Slow boot time

Not at my PC at the moment, but is there a tool I can use to see what programs/services/processes are slowing my boot times in Linux?
Have checked DMESG, and it goes though the usual steps, but stalls after polling all the drives and initiating the crng (?) but hangs for like 85seconds before mounting the root partition.
I have the grub partition on an older M.2, and one install on the same drive.
I installed another distributon on another SSD, but it’s no faster.
There isn’t any error, just the list of drives, then the crng thing, all by the 5 second mark, but then the next line is at 90 seconds, where it loads the ext4 or xfs partition and carries on it’s merry way.

I was hoping there might be some other log file I might check to see what it’s waiting for in between?

Pls halp L1T, You’re my only hope!
Edit: system specs-

Summary

Ryzen 1700x
X370 Taichi
GTX 980 for host
GTX 980ti for vim guests
M.2 Samsung xp941 (older x2 pcie)
— with win10, Ubuntu Mate and a grub/boot loader
Bunch of rust in a zpool
Bunch of flash in another zpool
Spare ssd (now fedora, and a separate /boot/efi for it
Spare ssd (installing Debian and new efi part)

Maybe this?

Thanks, will install rng-tools and try giving button mashing a go during the hang period.
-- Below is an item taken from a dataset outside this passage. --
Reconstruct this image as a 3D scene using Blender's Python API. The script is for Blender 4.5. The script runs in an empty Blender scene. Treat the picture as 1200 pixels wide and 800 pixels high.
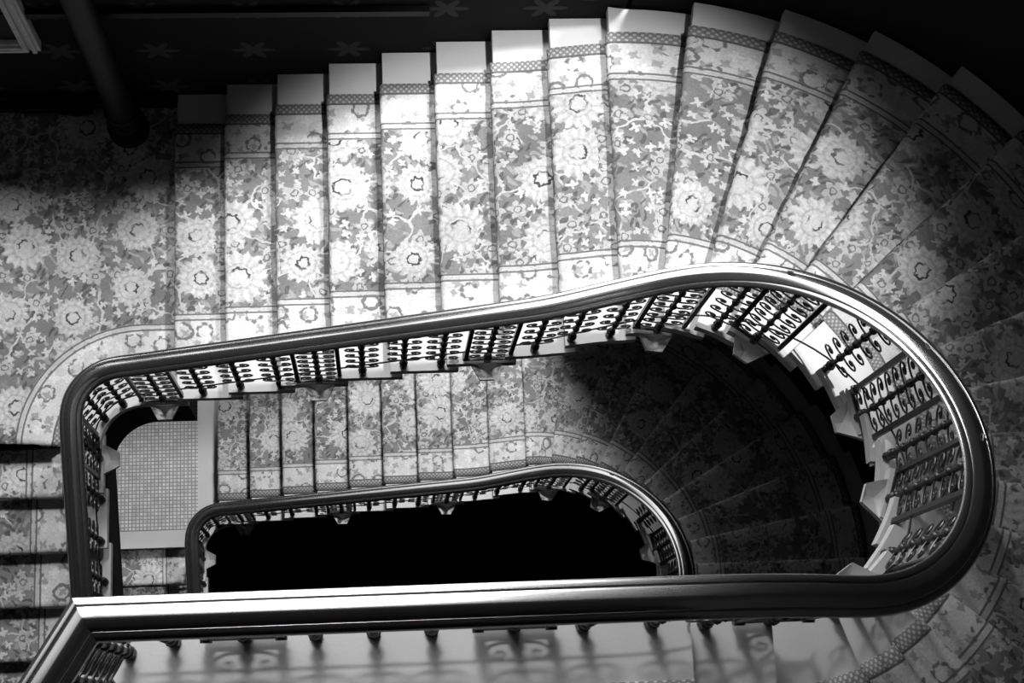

Should have added that the first system installed was Ubuntu Mate, on an EXT4 partition with kernel 4.15(? A new one) and then installed Debian stretch (4.9) on XFS, in case it was a problem with the FS type.

I wasn’t sure if there was a better place to look than dmesg, like some /var/log/fu or something.

I is a proper noob

Well, that makes two of us. :stuck_out_tongue:

I was just trying to find out what crng is when I stumbled over that link. :rofl:

post your /etc/fstab file. It could help reveal if anything is being mounted in an un-optimized way.
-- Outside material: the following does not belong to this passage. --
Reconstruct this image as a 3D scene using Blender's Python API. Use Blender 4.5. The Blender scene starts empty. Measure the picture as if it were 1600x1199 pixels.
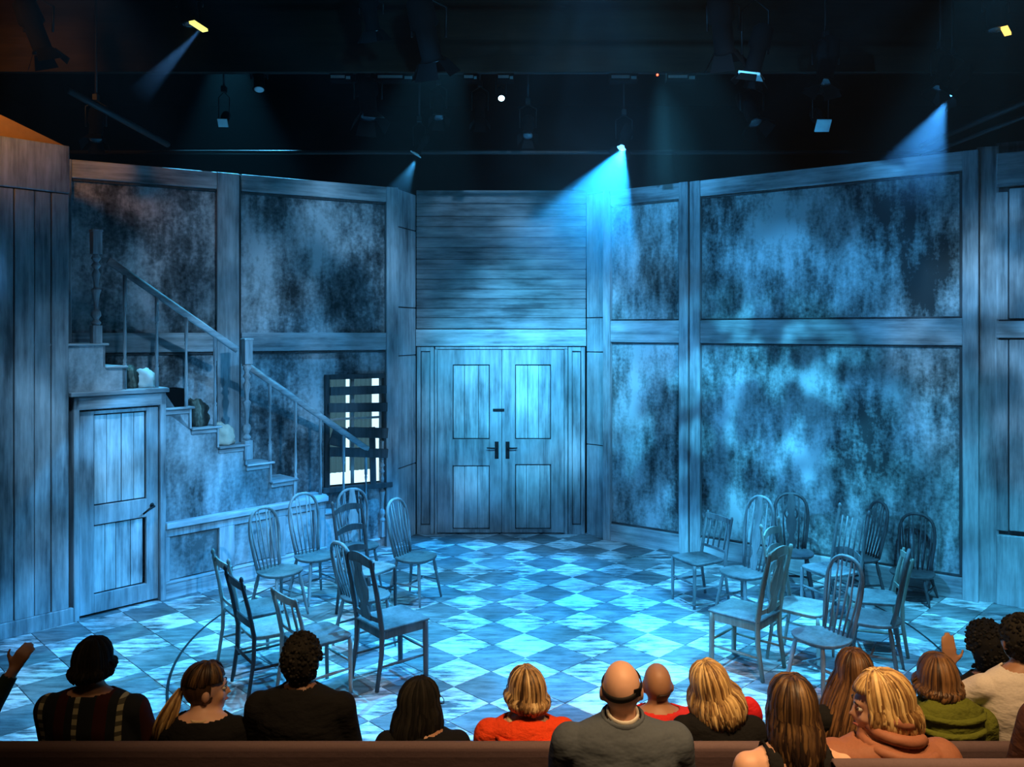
import bpy, math, random
from mathutils import Vector, Matrix, Euler, noise as mnoise
sc = bpy.context.scene
COL = sc.collection
R = math.radians
rnd = random.Random(7)

# ------------------------------------------------------------------ camera
CAMZ, F, CX, HZ = 2.7, 1280.0, 800.0, 517.0
cd = bpy.data.cameras.new('camera'); cam = bpy.data.objects.new('camera', cd); COL.objects.link(cam)
cam.location = (0, 0, CAMZ); cam.rotation_euler = (R(90), 0, 0)
cd.sensor_width = 36; cd.sensor_fit = 'HORIZONTAL'; cd.lens = F / 1600 * 36
cd.shift_y = -(599.5 - HZ) / 1600; cd.clip_end = 60
sc.camera = cam

# ------------------------------------------------------------------ exposure, world haze
vs = sc.view_settings
vs.view_transform = 'Standard'; vs.look = 'None'; vs.gamma = 1; vs.use_curve_mapping = False
vs.exposure = 1.0
w = bpy.data.worlds.new('world'); sc.world = w; w.use_nodes = True
wn = w.node_tree; wn.nodes['Background'].inputs[0].default_value = (0.25, 0.5, 0.8, 1)
wn.nodes['Background'].inputs[1].default_value = 0.004
HAZE = 0.0022
hz = wn.nodes.new('ShaderNodeVolumeScatter'); hz.inputs['Density'].default_value = HAZE
hz.inputs['Anisotropy'].default_value = 0.35; hz.inputs['Color'].default_value = (0.9, 0.95, 1, 1)
wn.links.new(hz.outputs[0], wn.nodes['World Output'].inputs['Volume'])
sc.cycles.use_denoising = True
sc.cycles.max_bounces = 5; sc.cycles.diffuse_bounces = 3; sc.cycles.volume_bounces = 0
sc.cycles.sample_clamp_indirect = 4

# ------------------------------------------------------------------ lights
def aim(o, tgt):
    d = Vector(tgt) - o.location
    o.rotation_euler = d.to_track_quat('-Z', 'Y').to_euler()
def spot(name, loc, tgt, power, col, cone, blend=0.3, radius=0.06, gobo=None, vol=None):
    l = bpy.data.lights.new(name, 'SPOT'); l.energy = power; l.color = col
    l.spot_size = R(cone); l.spot_blend = blend; l.shadow_soft_size = radius
    o = bpy.data.objects.new(name, l); COL.objects.link(o); o.location = loc; aim(o, tgt)
    if gobo:
        sc_, lo, hi, mn, off = gobo
        l.use_nodes = True; nt = l.node_tree; em = nt.nodes['Emission']
        tc = nt.nodes.new('ShaderNodeTexCoord'); mp = nt.nodes.new('ShaderNodeMapping')
        mp.inputs['Location'].default_value = (off, off * .7, 0)
        no = nt.nodes.new('ShaderNodeTexNoise'); no.inputs['Scale'].default_value = sc_
        no.inputs['Detail'].default_value = 2.5
        mr = nt.nodes.new('ShaderNodeMapRange'); mr.inputs['From Min'].default_value = lo
        mr.inputs['From Max'].default_value = hi; mr.inputs['To Min'].default_value = mn; mr.inputs['To Max'].default_value = 1.0
        nt.links.new(tc.outputs['Normal'], mp.inputs[0]); nt.links.new(mp.outputs[0], no.inputs['Vector'])
        nt.links.new(no.outputs[0], mr.inputs[0]); nt.links.new(mr.outputs[0], em.inputs['Strength'])
    return o
BLUE = (0.08, 0.47, 1.0); CYAN = (0.085, 0.58, 1.0); PALE = (0.30, 0.64, 1.0); WARM = (1.0, 0.60, 0.27)
spot('front_wash_left', (-3.4, 2.2, 5.7), (2.8, 9.4, 1.9), 1500, BLUE, 50, .6, .1, gobo=(11, .44, .60, .10, 3.1))
spot('front_wash_right', (3.4, 2.2, 5.7), (-1.2, 9.8, 2.2), 900, PALE, 46, .6, .1, gobo=(10, .43, .62, .12, 1.7))
spot('centre_wash', (0.3, 3.4, 5.9), (0.2, 10.8, 2.2), 3000, CYAN, 23, 1, .12, gobo=(7, .35, .6, .6, 5.5))
spot('floor_top', (0.7, 6.9, 6.2), (0.35, 7.2, 0), 1700, BLUE, 66, 1, .05, gobo=(12, .45, .60, .12, 8.3))
spot('floor_hot', (1.0, 6.3, 6.2), (0.85, 6.95, 0), 900, CYAN, 24, 1, .07)
spot('floor_front_left', (-3.0, 5.4, 5.7), (-3.0, 6.9, 0), 420, PALE, 62, .7, .07, gobo=(10, .44, .6, .25, 2.0))
spot('floor_front_right', (3.4, 5.6, 5.7), (3.3, 7.0, 0), 1150, CYAN, 60, .7, .07, gobo=(12, .44, .6, .2, 6.0))
spot('left_low_wash', (3.2, 3.4, 5.6), (-3.25, 8.3, .55), 1250, BLUE, 20, .12, .04, gobo=(14, .42, .6, .3, 6.6))
spot('stair_wash', (-0.6, 5.2, 5.5), (-2.8, 8.7, 1.2), 330, BLUE, 34, .5, .07, gobo=(12, .42, .58, .1, 4.4))
spot('rail_backlight', (-3.4, 9.75, 6.3), (-2.7, 8.8, 1.0), 560, CYAN, 50, .5, .05)
spot('chair_backlight_left', (-.6, 8.7, 6.3), (-1.6, 6.8, .4), 1000, CYAN, 38, .6, .05)
spot('chair_backlight_right', (1.6, 8.7, 6.3), (2.6, 6.8, .4), 1000, CYAN, 38, .6, .05)
spot('right_wall_special', (0.6, 4.6, 5.6), (2.7, 9.5, 1.4), 1300, CYAN, 32, .8, .05, gobo=(15, .47, .58, .03, 9.9))
spot('beam_key', (1.225, 8.97, 4.70), (0.78, 8.75, 3.7), 1250, (0.02, 0.38, 1.0), 62, .35, .02, gobo=(5, .40, .56, .25, 3.3))
spot('beam_right', (4.21, 7.95, 4.92), (3.88, 7.85, 4.3), 260, (0.05, 0.36, 1.0), 46, .4, .02)
spot('beam_left', (-1.09, 9.2, 4.60), (-1.35, 9.2, 4.1), 70, (0.06, 0.46, 1.0), 44, .4, .02)
spot('beam_upper', (-2.60, 6.82, 5.20), (-3.05, 6.82, 4.72), 60, (0.12, 0.42, 1.0), 17, .5, .01)
spot('right_end_wash', (1.0, 4.2, 5.7), (5.0, 7.9, 2.6), 700, PALE, 28, .8, .06, gobo=(12, .42, .6, .15, 2.2))
spot('rig_fill', (0, 3.2, 4.5), (0, 8.7, 5.25), 90, CYAN, 70, .9, .1)  # added fill lamp that brightens the overhead boxes and pipes
for n_, x_, p_ in (('house_a', -2.5, 40), ('house_b', 0.35, 320), ('house_c', 1.9, 340)):
    spot(n_, (x_, 2.0, 5.4), (x_, 3.55, .9), p_, WARM, 56, .8, .25)
spot('house_bulkhead', (-4.2, 5.6, 5.2), (-5.0, 7.8, 4.9), 60, (1, .42, .10), 80, 1, .2)

# ------------------------------------------------------------------ materials
def mat(name, rough=.75, spec=.3):
    m = bpy.data.materials.new(name); m.use_nodes = True
    b = m.node_tree.nodes['Principled BSDF']; b.inputs['Roughness'].default_value = rough
    b.inputs['Specular IOR Level'].default_value = spec
    return m, m.node_tree, b
def node(nt, t, **k):
    n = nt.nodes.new(t)
    for a, v in k.items(): setattr(n, a, v)
    return n
def flat(name, c, rough=.8, spec=.3, metal=0, var=.15, scale=20):
    m, nt, b = mat(name, rough, spec); b.inputs['Metallic'].default_value = metal
    tc = node(nt, 'ShaderNodeTexCoord'); no = node(nt, 'ShaderNodeTexNoise'); no.inputs['Scale'].default_value = scale
    mx = node(nt, 'ShaderNodeMix', data_type='RGBA')
    mx.inputs[6].default_value = (*[v * (1 - var) for v in c], 1); mx.inputs[7].default_value = (*[min(1, v * (1 + var)) for v in c], 1)
    nt.links.new(tc.outputs['Object'], no.inputs['Vector']); nt.links.new(no.outputs[0], mx.inputs[0]); nt.links.new(mx.outputs[2], b.inputs['Base Color'])
    return m
def emit(name, c, s):
    m, nt, b = mat(name); b.inputs['Base Color'].default_value = (*c, 1)
    b.inputs['Emission Color'].default_value = (*c, 1); b.inputs['Emission Strength'].default_value = s
    return m
def noisechain(nt, src, scale3, nscale, detail, rough=.6, loc=(0, 0, 0)):
    mp = node(nt, 'ShaderNodeMapping'); mp.inputs['Scale'].default_value = scale3; mp.inputs['Location'].default_value = loc
    no = node(nt, 'ShaderNodeTexNoise'); no.inputs['Scale'].default_value = nscale; no.inputs['Detail'].default_value = detail; no.inputs['Roughness'].default_value = rough
    nt.links.new(src, mp.inputs[0]); nt.links.new(mp.outputs[0], no.inputs['Vector'])
    return no.outputs[0]
def ramp(nt, fac, stops):
    r = node(nt, 'ShaderNodeValToRGB'); e = r.color_ramp.elements
    while len(e) < len(stops): e.new(.5)
    for i, (p, c) in enumerate(stops):
        e[i].position = p; e[i].color = (*c, 1) if not isinstance(c, float) else (c, c, c, 1)
    nt.links.new(fac, r.inputs[0]); return r.outputs[0]
def mathn(nt, op, a, b_):
    n = node(nt, 'ShaderNodeMath', operation=op)
    for i, v in enumerate((a, b_)):
        if isinstance(v, (int, float)): n.inputs[i].default_value = v
        else: nt.links.new(v, n.inputs[i])
    return n.outputs[0]
def bump(nt, b, h, s=.3, d=.01):
    n = node(nt, 'ShaderNodeBump'); n.inputs['Strength'].default_value = s; n.inputs['Distance'].default_value = d
    nt.links.new(h, n.inputs['Height']); nt.links.new(n.outputs[0], b.inputs['Normal'])
def wood(name, axis, dark, light, lo=.38, hi=.62, rough=.8, fine=40, coord='Object'):
    """scenic painted wood: long streaks along the axis, smudged by soft patches"""
    m, nt, b = mat(name, rough)
    tc = node(nt, 'ShaderNodeTexCoord') if coord == 'Object' else node(nt, 'ShaderNodeNewGeometry')
    src = tc.outputs['Object'] if coord == 'Object' else tc.outputs['Position']
    s = [9.0, 9.0, 9.0]; s['xyz'.index(axis)] = .7
    g = noisechain(nt, src, s, 1.6, 6, .7)
    s2 = [fine * 1.0] * 3; s2['xyz'.index(axis)] = 1.6
    g2 = noisechain(nt, src, s2, 1.0, 3)
    s3 = [2.4] * 3; s3['xyz'.index(axis)] = .9
    p = noisechain(nt, src, s3, 1.3, 4, .6)
    f = mathn(nt, 'ADD', mathn(nt, 'MULTIPLY', g, .38), mathn(nt, 'ADD', mathn(nt, 'MULTIPLY', g2, .14), mathn(nt, 'MULTIPLY', p, .48)))
    mid = tuple((a + c) / 2 for a, c in zip(dark, light))
    c = ramp(nt, f, [(lo, dark), ((lo + hi) / 2, mid), (hi, light)])
    nt.links.new(c, b.inputs['Base Color']); bump(nt, b, f, .35, .012)
    return m
def plaster(name, dark, mid, light, seed, sx=1.0, lo=.40, hi=.62):
    """blotched, streaked scenic plaster painted on canvas"""
    m, nt, b = mat(name, .85)
    tc = node(nt, 'ShaderNodeTexCoord'); src = tc.outputs['Object']
    big = noisechain(nt, src, (1.3 * sx, 1, .8), .85, 8, .68, (seed, seed, seed))
    st = noisechain(nt, src, (9, 9, 1.6), 1.1, 4, .6, (seed * 2, 0, 0))
    fi = noisechain(nt, src, (26, 26, 26), 1, 2, .5, (0, seed, 0))
    f = mathn(nt, 'ADD', mathn(nt, 'MULTIPLY', big, .70), mathn(nt, 'ADD', mathn(nt, 'MULTIPLY', st, .18), mathn(nt, 'MULTIPLY', fi, .12)))
    c = ramp(nt, f, [(lo, dark), (lo + (hi - lo) * .35, mid), (hi, light)])
    nt.links.new(c, b.inputs['Base Color']); bump(nt, b, f, .3, .01)
    return m
DK, MD, LT = (.020, .026, .030), (.13, .15, .165), (.62, .66, .70)
M = {}
M['wv'] = wood('painted_wood_upright', 'z', (.10, .115, .13), (.60, .65, .69))
M['wh'] = wood('painted_wood_level', 'x', (.12, .135, .15), (.70, .74, .78))
M['wboard'] = wood('painted_wood_boarding', 'x', (.075, .085, .095), (.40, .44, .47), .40, .63)
M['wdoor'] = wood('painted_door_wood', 'z', (.13, .145, .16), (.60, .64, .68))
M['wpanel'] = wood('pale_door_panel_wood', 'z', (.16, .18, .20), (.80, .84, .86), .38, .60)
M['wdark'] = wood('dark_painted_wood', 'z', (.02, .022, .025), (.10, .11, .12))
M['seam'] = flat('dark_seam_paint', (.016, .02, .024))
M['pl_l'] = plaster('plaster_left', DK, MD, LT, 3.7, 1.0, .42, .60)
M['pl_r'] = plaster('plaster_right', (.028, .038, .042), (.17, .21, .22), (.62, .70, .74), 12.9, 1.3, .42, .58)
M['pl_s'] = plaster('plaster_stair', (.05, .06, .065), (.22, .25, .27), LT, 21.0, 1.6)
M['wain'] = plaster('plaster_wainscot', (.10, .12, .13), (.30, .33, .35), (.62, .66, .70), 31.0, 1.2)
M['iron'] = flat('black_iron', (.012, .014, .016), .45, .5, .6)
M['black'] = flat('matt_black_paint', (.0035, .0035, .004), .9, .1)
M['drape'] = flat('black_drape', (.004, .004, .005), 1, 0)
M['pipe'] = flat('dull_black_steel', (.03, .03, .032), .5, .5, .5)
M['bulk'] = wood('dark_brown_bulkhead', 'x', (.008, .004, .002), (.03, .016, .008))
M['ochre'] = flat('warm_lit_ochre', (.42, .21, .045), .8)  # warm light on the house wall put into the colour
M['white_s'] = flat('white_cotton', (.75, .74, .70), .9)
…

Sorry, at work, but I had commented out the swap file, which may be an issue?

Will be trying systemd-analyse blame when I get home.
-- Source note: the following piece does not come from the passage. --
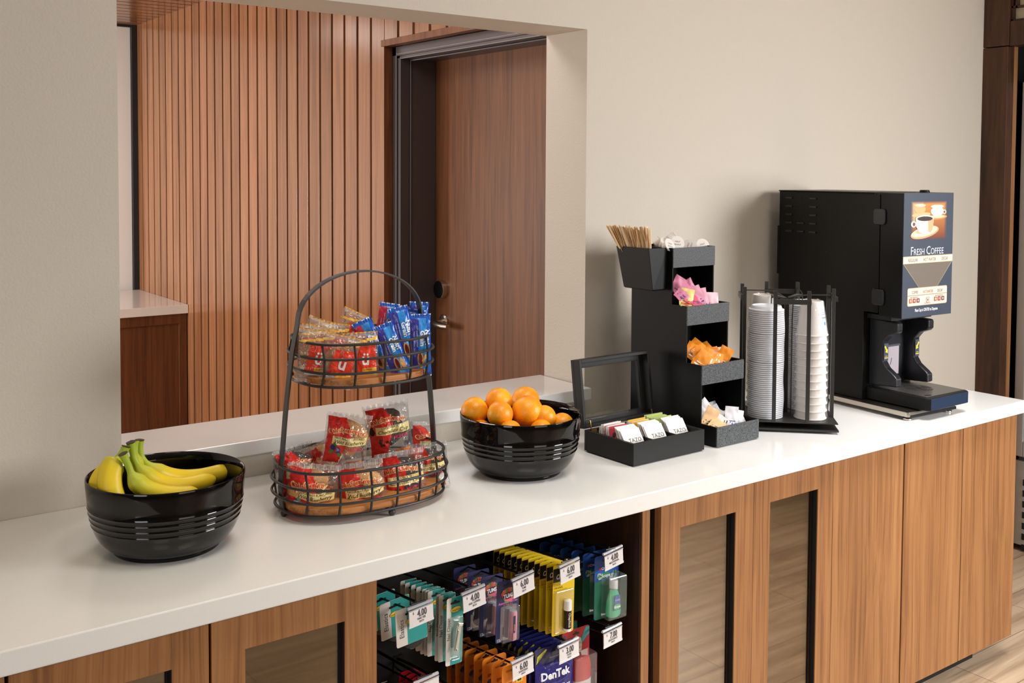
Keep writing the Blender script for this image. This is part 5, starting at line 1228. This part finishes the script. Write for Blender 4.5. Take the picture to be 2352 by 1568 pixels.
def row(make, hx, rowi, ys, xoff, label_front, label_rest, group, yaw=0.0, jit=.05, roll=.0, sc_=1, rolls=None, dz=0):
    p0 = None; zt_ = ROWS[rowi][0]
    for k, y in enumerate(ys):
        lab = label_front if k == 0 else label_rest.replace('#', ORDN[k])
        if p0 is None: p0 = o = make(); o['label'] = lab; o['group'] = group
        else: o = dup(p0, (0, 0, 0), (0, 0, 0), lab, group)
        ymir(o, HX[hx]+xoff+rnd.uniform(-.0015, .0015), y, zt_, yaw+rnd.uniform(-jit, jit), (rolls[k] if rolls else roll+rnd.uniform(-.012, .012)), dz)
        o.scale = (sc_,)*3
row(elastics, 0, 0, [-.566, -.505, -.447], -.004, 'teal and white hair elastics card, in front under its tag', 'teal and white hair elastics card, # from the front', 'hair elastics cards', .04, .06, -.07)
row(nailclip, 1, 0, [-.566, -.536, -.526, -.492, -.480, -.470, -.447, -.424, -.402, -.380], -.022, 'teal nail clipper card in front, metal clipper showing', 'nail clipper card, # from the front of its row', 'nail clipper cards', .02, .12, .02, 1, None, -.008)
row(tums, 2, 0, [-.558, -.500, -.445, -.392], -.010, 'navy antacid card in front with a pink roll in its blister', 'navy antacid card, # from the front of its row', 'antacid cards', .0, .05, .03, 1, None, -.007)
row(chap, 3, 0, [-.570-(-.0222*k) for k in range(11)], .006, 'yellow and black lip balm card in front, stick showing', 'yellow and black lip balm card, # from the front', 'lip balm cards', .0, .012, .015)
row(mouth, 4, 0, [-.560-(-.0405*k) for k in range(6)], .012, 'blue and green mouthwash pack in front with its bottle showing', 'blue and green mouthwash pack, # from the front', 'mouthwash packs', .0, .02, .0, 1, None, -.011)
row(redp, 1, 1, [-.540-(-.0235*k) for k in range(9)], -.003, 'red tablet card in front of its row, cut by the photo edge', 'red tablet card, # from the front, on the lower row', 'red tablet cards', .0, .02, .0, 1, None, -.044)
row(sunsc, 2, 1, [-.570-(-.0355*k) for k in range(7)], -.002, 'orange sunscreen card in front, under the price tag', 'orange sunscreen card, # from the front of its row', 'sunscreen cards', .0, .02, .0, 1, None, -.009)
row(floss, 3, 1, [-.556-(-.022*k) for k in range(8)], -.010, 'dark blue floss pouch in front with white lettering', 'dark blue floss pouch with yellow flag, # from the front', 'floss pouches', .0, .05, .0, 1, None, -.003)
row(deod, 4, 1, [-.520, -.475, -.425, -.375], -.043, 'red deodorant pack in front, red stick in a clear blister', 'red deodorant pack, # from the front of its row', 'deodorant packs', .0, .03, .0)
row(blackp, 0, 1, [-.520, -.470], -.035, 'black pack with thin white lines, in front at the lower left', 'black pack behind the other one at the lower left', 'black packs', .0, .03, .0)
The only active lines in fstab are the efi/boot partition, by uuid, and the / part, also by uuid, and the commented out swap partition.

I hope you also properly turned swapoff and not just commented out the line in fstab.

What I was more or less interested in were the extra bits at the end. The numbers, which describe the type of mounting behavior.

Pretty sure I did, and when I set up the second distro on the other drive, did not set up a swap at all (although did not run swapoff after install. Will try that too)

yeah, give it a good swapoff -av

Okay, tried swapoff, no dice.
Relabelled the root partition in fstab in case the uuid was causing a problem.
Installed pybootchart, and it looked like systemd-udevd was being slow, but not sure.

Installed fedora on a separate drive, with it’s own /boot/efi partition, and it booted fast as butter.

Tried booting into Debian, using Fedoras boot partition, still slow. Same with the Ubuntu partition on the M.2 drive.

Good indication that some hardware is taking a while to load. Could either by a hard drive thats taking a while to mount or something as simple as a mouse

Try using command
systemd-analyze blame

I tried systemd-analyse blame, but it only seems to run after boot, not during, but thanks.